5/1/2019
ECONOMIA
Mercati
Dicembre ha portato 312 mila nuovi assunti Trump: "Magnifico dato". Wall Street vola Però lo stop della Cina preoccupa chi esporta
Federico Rampini,
Dal nostro corrispondente
New York
Tripudio a Wall Street e non solo: il 2018 si è chiuso col "gran botto finale" per l’economia americana, che conferma la sua buona salute. A dicembre i nuovi assunti sono stati 312mila, il migliore dato da febbraio. Il totale annuo dei nuovi posti di lavoro creati ha raggiunto 2,64 milioni l’anno scorso e l’America ha collezionato ormai 99 mesi consecutivi di miglioramento dell’occupazione: questa è una performance che non ha precedenti nella storia. Se ne giovano anche i salari dei lavoratori, in aumento medio del 3,2% nel 2018, il migliore dall’Annus Horribilis del 2008. « Magnifico dato » , ha commentato Donald Trump. Questi numerFEDi eccellenti, insieme con le parole del presidente della Federal Reserve, ieri hanno entusiasmato Wall Street che ha più che cancellato le perdite dovute allo " shock di Apple" ( l’annuncio di un peggioramento nelle vendite di iPhone) nella seduta precedente. I pessimisti possono sempre sostenere che i dati positivi sul mercato del lavoro sono una sorta di "specchietto retrovisore", confermano che la crescita Usa è stata robusta l’anno scorso, ma non dicono nulla sul rallentamento futuro. Ma ai pessimisti si è rivolto con parole abbastanza rassicuranti il banchiere centrale Jerome Powell, promettendo « flessibilità » nella politica monetaria. L’inflazione rimane modesta, ha ricordato il presidente della Fed, e di conseguenza non c’è una «traiettoria pre- definita » di aumento dei tassi d’interesse nel 2019, la banca centrale si adatterà all’evolversi delle circostanze. Pronta a congelare i futuri rialzi del costo del denaro qualora si confermassero i segnali di una frenata. E anche questa è musica dolce per gli orecchi degli investitori, che sono tornati a rovesciare ordini d’acquisto a Wall Street, in una giornata di pura euforia. Dimenticando almeno per un giorno le altre incognite legate alla congiuntura politica: l’America è entrata nel 12esimo giorno del suo shutdown, la paralisi istituzionale che impedisce l’approvazione della legge di bilancio e lascia a casa 800.000 dipendenti dell’Amministrazione federale. La nuova Camera dei deputati, dove hanno la maggioranza i democratici, non cede all’ultimatum di Trump che vuole 5,7 miliardi di stanziamento per il Muro col Messico.

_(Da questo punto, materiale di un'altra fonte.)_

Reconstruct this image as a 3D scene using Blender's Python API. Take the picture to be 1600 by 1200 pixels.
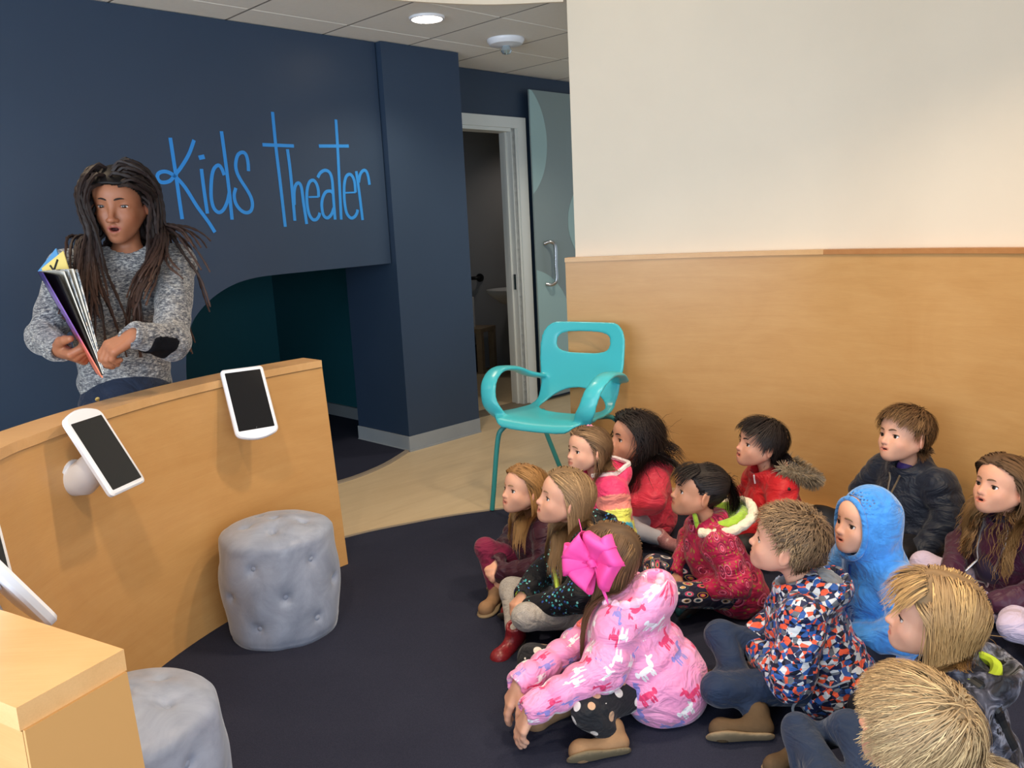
import bpy, math, random
import numpy as np
from mathutils import Vector, Matrix
for o in list(bpy.data.objects): bpy.data.objects.remove(o, do_unlink=True)
SC = bpy.context.scene
COL = SC.collection
R_ = math.radians
# ---------------------------------------------------------------- camera, world, lights, exposure
CAMZ = 1.4
cam_d = bpy.data.cameras.new('camera'); cam = bpy.data.objects.new('camera', cam_d); COL.objects.link(cam)
cam_d.sensor_width = 36.0; cam_d.lens = 1300 / 1600 * 36.0; cam_d.clip_start = 0.02; cam_d.clip_end = 60
_r = ((0.99875216, 0.04994118, 0.0), (-0.00912867, 0.18256035, -0.98315227), (-0.04909979, 0.98192545, 0.18278844))
M4 = Matrix.Identity(4)
for i in range(3):
    for j in range(3): M4[i][j] = _r[i][j]
M4.translation = (0, 0, CAMZ)
cam.matrix_world = M4
SC.camera = cam
SC.view_settings.view_transform = 'Standard'
SC.view_settings.look = 'None'
SC.view_settings.exposure = 0.08
SC.view_settings.gamma = 1.0
SC.view_settings.use_curve_mapping = False
W = bpy.data.worlds.new('world'); SC.world = W; W.use_nodes = True
W.node_tree.nodes['Background'].inputs[0].default_value = (0.72, 0.86, 1.0, 1)
W.node_tree.nodes['Background'].inputs[1].default_value = 0.65
def area(name, loc, target, sx, sy, power, color):
    l = bpy.data.lights.new(name, 'AREA'); l.shape = 'RECTANGLE'; l.size = sx; l.size_y = sy
    l.energy = power; l.color = color
    o = bpy.data.objects.new(name, l); COL.objects.link(o); o.location = loc
    o.rotation_euler = (Vector(target) - Vector(loc)).to_track_quat('-Z', 'Y').to_euler()
    return o
def spot(name, loc, power, color, r=0.07, ang=130, blend=0.8):
    l = bpy.data.lights.new(name, 'SPOT'); l.energy = power; l.color = color; l.shadow_soft_size = r
    l.spot_size = R_(ang); l.spot_blend = blend
    o = bpy.data.objects.new(name, l); COL.objects.link(o); o.location = loc
    return o
WARM = (1.0, 0.78, 0.54)
# daylight from the shop front windows behind and left of the camera
area('window_daylight', (-2.6, -1.2, 1.35), (0.2, 3.2, 0.5), 3.2, 1.9, 175, (0.70, 0.84, 1.0))
area('window_daylight', (1.6, -1.6, 1.35), (0.6, 3.0, 0.5), 3.0, 1.9, 90, (0.76, 0.87, 1.0))
# ceiling downlights above the story circle, outside the frame
for x, y in ((-0.7, 1.3), (0.9, 1.1), (0.25, 2.55), (1.05, 2.60)):
    spot('downlight_or_fill_beam', (x, y, 2.52), 66, WARM)
spot('downlight_or_fill_beam', (-0.362, 4.805, 2.50), 45, WARM)
spot('downlight_or_fill_beam', (-1.9, 3.0, 2.50), 26, WARM)
spot('downlight_or_fill_beam', (0.75, 5.75, 2.50), 34, (1.0, 0.9, 0.76))  # unseen fill lamp, added to brighten the hallway and door casing
spot('downlight_or_fill_beam', (-0.1, 7.7, 2.50), 13, (1.0, 0.9, 0.8))  # unseen lamp added inside the restroom to lift its grey walls

# ---------------------------------------------------------------- object helpers
def link(o, parent=None):
    COL.objects.link(o)
    if parent is not None: o.parent = parent
    return o
def tag(o, label=None, cat=None, group=None, kind=None):
    if label: o['label'] = label
    if cat: o['category'] = cat
    if group: o['group'] = group
    if kind: o['kind'] = kind
    return o
def empty(name, loc=(0, 0, 0), rz=0.0):
    o = bpy.data.objects.new(name, None); COL.objects.link(o); o.location = loc; o.rotation_euler = (0, 0, rz)
    o.empty_display_size = 0.1
    return o
def mesh_np(name, V, F, mat=None, parent=None, smooth=True, col=None, prn=None, uv=None):
    """V (n,3) array, F = (m,k) index array or list of index lists"""
    V = np.asarray(V, np.float32)
    me = bpy.data.meshes.new(name)
    if isinstance(F, np.ndarray):
        m, k = F.shape
        me.vertices.add(len(V)); me.vertices.foreach_set('co', V.ravel())
        me.loops.add(m * k); me.loops.foreach_set('vertex_index', F.astype(np.int32).ravel())
        me.polygons.add(m); me.polygons.foreach_set('loop_start', np.arange(0, m * k, k, dtype=np.int32))
        me.update(calc_edges=True)
    else:
        me.from_pydata([tuple(map(float, v)) for v in V], [], [list(map(int, f)) for f in F]); me.update()
    if smooth:
        me.polygons.foreach_set('use_smooth', np.ones(len(me.polygons), dtype=bool))
    if col is not None:
        a = me.attributes.new('Col', 'FLOAT_COLOR', 'POINT')
        c = np.ones((len(V), 4), np.float32); c[:, :3] = col; a.data.foreach_set('color', c.ravel())
    if prn is not None:
        a = me.attributes.new('print', 'FLOAT_VECTOR', 'POINT')
        a.data.foreach_set('vector', np.asarray(prn, np.float32).ravel())
    if uv is not None:
        u = me.uv_layers.new(name='UVMap')
        li = np.zeros(len(me.loops), np.int32); me.loops.foreach_get('vertex_index', li)
        u.data.foreach_set('uv', np.asarray(uv, np.float32)[li].ravel())
    if mat is not None:
        for m_ in (mat if isinstance(mat, (list, tuple)) else [mat]): me.materials.append(m_)
    o = bpy.data.objects.new(name, me)
    return link(o, parent)
class MB:
    def __init__(s): s.v = []; s.f = []
    def add(s, v, f):
        n = len(s.v); s.v += [tuple(map(float, q)) for q in v]; s.f += [tuple(i + n for i in g) for g in f]
    def box(s, c, d, rot=None, bev=0.0):
        """box with chamfered edges"""
        c = np.array(c, float); h = np.array(d, float) / 2; b = min(bev, *(h * 0.9)) if bev else 0
        pts = []; R = np.eye(3) if rot is None else np.array(rot)
        if not b:
            for z in (-1, 1):
                for y in (-1, 1):
                    for x in (-1, 1): pts.append(c + R @ (h * [x, y, z]))
            s.add(pts, [(0, 2, 3, 1), (4, 5, 7, 6), (0, 1, 5, 4), (2, 6, 7, 3), (0, 4, 6, 2), (1, 3, 7, 5)]); return
        idx = {}
        for sx in (-1, 1):
            for sy in (-1, 1):
                for sz in (-1, 1):
                    for a in range(3):
                        q = h - b; q[a] = h[a]
                        idx[(sx, sy, sz, a)] = len(pts); pts.append(c + R @ (q * [sx, sy, sz]))
        fs = []
        for a in range(3):
            u, w = (a + 1) % 3, (a + 2) % 3
            for sg in (-1, 1):
                q = []
                for (p, r) in ((-1, -1), (1, -1), (1, 1), (-1, 1)):
                    t = [0, 0, 0]; t[a] = sg; t[u] = p; t[w] = r; q.append(idx[(*t, a)])
                fs.append(q if sg > 0 else q[::-1])
        for a in range(3):
            u, w = (a + 1) % 3, (a + 2) % 3
            for p in (-1, 1):
                for r in (-1, 1):
                    t0 = [0, 0, 0]; t0[u] = p; t0[w] = r; t1 = list(t0); t0[a] = -1; t1[a] = 1
                    q = [idx[(*t0, u)], idx[(*t1, u)], idx[(*t1, w)], idx[(*t0, w)]]
                    fs.append(q if p * r < 0 else q[::-1])
        for sx in (-1, 1):
            for sy in (-1, 1):
                for sz in (-1, 1):
                    q = [idx[(sx, sy, sz, a)] for a in range(3)]
                    fs.append(q if sx * sy * sz > 0 else q[::-1])
        s.add(pts, fs)
    def tube(s, P, r, n=10, cap=True, flat=None):
        P = [np.array(p, float) for p in P]; m = len(P)
        rr = r if hasattr(r, '__len__') else [r] * m
        up = None; rings = []
        for i in range(m):
            t = P[min(i + 1, m - 1)] - P[max(i - 1, 0)]; t = t / (np.linalg.norm(t) + 1e-9)
            if up is None: up = np.cross(t, [0.31, 0.2, 0.93] if abs(t[2]) < 0.9 else [1, 0.1, 0])
            up = up - t * (up @ t); up /= np.linalg.norm(up) + 1e-9
            sd = np.cross(t, up)
            rings.append([P[i] + rr[i] * (math.cos(a) * up + math.sin(a) * sd * (flat or 1)) for a in np.linspace(0, 2 * math.pi, n, endpoint=False)])
        v = [q for g in rings for q in g]; f = []
        for i in range(m - 1):
            for j in range(n):
                a, b = i * n + j, i * n + (j + 1) % n; f.append((a, b, b + n, a + n))
        if cap: f += [tuple(range(n))[::-1], tuple(range((m - 1) * n, m * n))]
        s.add(v, f)
    def cyl(s, a, b, r, n=24, r2=None): s.tube([a, b], [r, r if r2 is None else r2], n)
    def lathe(s, prof, c=(0, 0, 0), n=32, R=None):
        R = np.eye(3) if R is None else np.array(R); c = np.array(c, float); v = []; f = []
        for (r, z) in prof:
            for a in np.linspace(0, 2 * math.pi, n, endpoint=False): v.append(c + R @ np.array([r * math.cos(a), r * math.sin(a), z]))
        for i in range(len(prof) - 1):
            for j in range(n):
                a, b = i * n + j, i * n + (j + 1) % n; f.append((a, b, b + n, a + n))
        f += [tuple(range(n))[::-1], tuple(range((len(prof) - 1) * n, len(prof) * n))]
        s.add(v, f)
    def prism(s, poly, lift):
        """poly: 3D points of one face, extruded by vector lift"""
        n = len(poly); P = [np.array(p, float) for p in poly]; L = np.array(lift, float)
        s.add(P + [p + L for p in P], [tuple(range(n))[::-1], tuple(range(n, 2 * n))] + [(i, (i + 1) % n, n + (i + 1) % n, n + i) for i in range(n)])
    def build(s, name, mat, parent=None, smooth=False):
        o = mesh_np(name, np.array(s.v), s.f, mat, parent, smooth=False)
        import bmesh
        bm = bmesh.new(); bm.from_mesh(o.data); bmesh.ops.recalc_face_normals(bm, faces=bm.faces); bm.to_mesh(o.data); bm.free()
        if smooth: smooth_by_angle(o.data)
        return o
def smooth_by_angle(me, ang=40):
    import bmesh
    bm = bmesh.new(); bm.from_mesh(me)
    for f in bm.faces: f.smooth = True
    for e in bm.edges:
        if len(e.link_faces) == 2 and e.calc_face_angle(0) > R_(ang): e.smooth = False
    bm.to_mesh(me); bm.free()
def catmull(P, k=6, closed=False):
    P = [np.array(p, float) for p in P]; out = []; n = len(P)
    for i in range(n if closed else n - 1):
        p0 = P[(i - 1) % n] if closed or i > 0 else 2 * P[0] - P[1]
        p1, p2 = P[i], P[(i + 1) % n]
        p3 = P[(i + 2) % n] if closed or i + 2 < n else 2 * P[-1] - P[-2]
        for t in np.linspace(0, 1, k, endpoint=False):
            out.append(0.5 * ((2 * p1) + (-p0 + p2) * t + (2 * p0 - 5 * p1 + 4 * p2 - p3) * t * t + (-p0 + 3 * p1 - 3 * p2 + p3) * t ** 3))
    if not closed: out.append(P[-1])
    return out
def dup(root, loc=None, rz=None):
    c = root.copy(); COL.objects.link(c)
    if loc is not None: c.location = loc
    if rz is not None: c.rotation_euler = (0, 0, rz)
    for ch in list(root.children):
        d = ch.copy(); COL.objects.link(d); d.parent = c
        for g in list(ch.children):
            e = g.copy(); COL.objects.link(e); e.parent = d
    return c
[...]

A chi tocca dopo Apple? 48 ore dopo la caduta di Borsa della regina della Silicon Valley, il tema è questo: quali multinazionali sono le più esposte al rallentamento dell’economia cinese. Il quale, dazi a parte, prima o poi doveva accadere: e ricorda per certi aspetti la parabola del Giappone negli anni Ottanta. Il Sol Levante passò in un arco di tempo abbastanza breve dall’essere una minaccia mostruosa per l’economia americana, al ruolo di "grande malato". Anche in quel caso il protezionismo americano ( i limiti all’import di auto imposti da Ronald Reagan) ebbe un ruolo, però fu solo il colpo finale ad un’economia nipponica che aveva altre malattie, tra cui una bolla speculativa.
I paragoni hanno dei limiti. La Cina ha una popolazione dieci volte superiore al Giappone, il che significa anche un mercato interno che in teoria può compensare la riduzione di sbocchi all’esperto. La Cina ha squilibri finanziari enormi (troppi debiti, pubblici e privati; sovrainvestimenti in infrastrutture) però il suo è un capitalismo iper-regolato, con restrizioni ai movimenti di capitali, che in passato hanno attutito gli shock. E anche quando si parla di rallentamento cinese bisogna guardare le cifre: i consumi cinesi sono cresciuti "solo" dell’8% l’anno scorso rispetto al 2017. È il minimo da 15 anni, quindi nell’ottica cinese è una frenata. Ma è un dato che altrove si definirebbe un boom. Tutto sta a capire da dove si parte e quali sono i paragoni di riferimento.
Comunque il rallentamento c’è e non lo sente solo Apple. Ford e General Motors, che ebbero decenni eccellenti sul mercato cinese fino a trovarci uno sbocco perfino superiore al loro mercato domestico, soffrono per il calo di vendite. A conferma che non si tratta di vendette politiche contro gli americani ordite da Xi Jinping come rappresaglia sui dazi, ha dovuto tagliare le sue previsioni di crescita anche Alibaba, il colosso del commercio online fondato da Jack Ma, che è l’equivalente cinese di Amazon.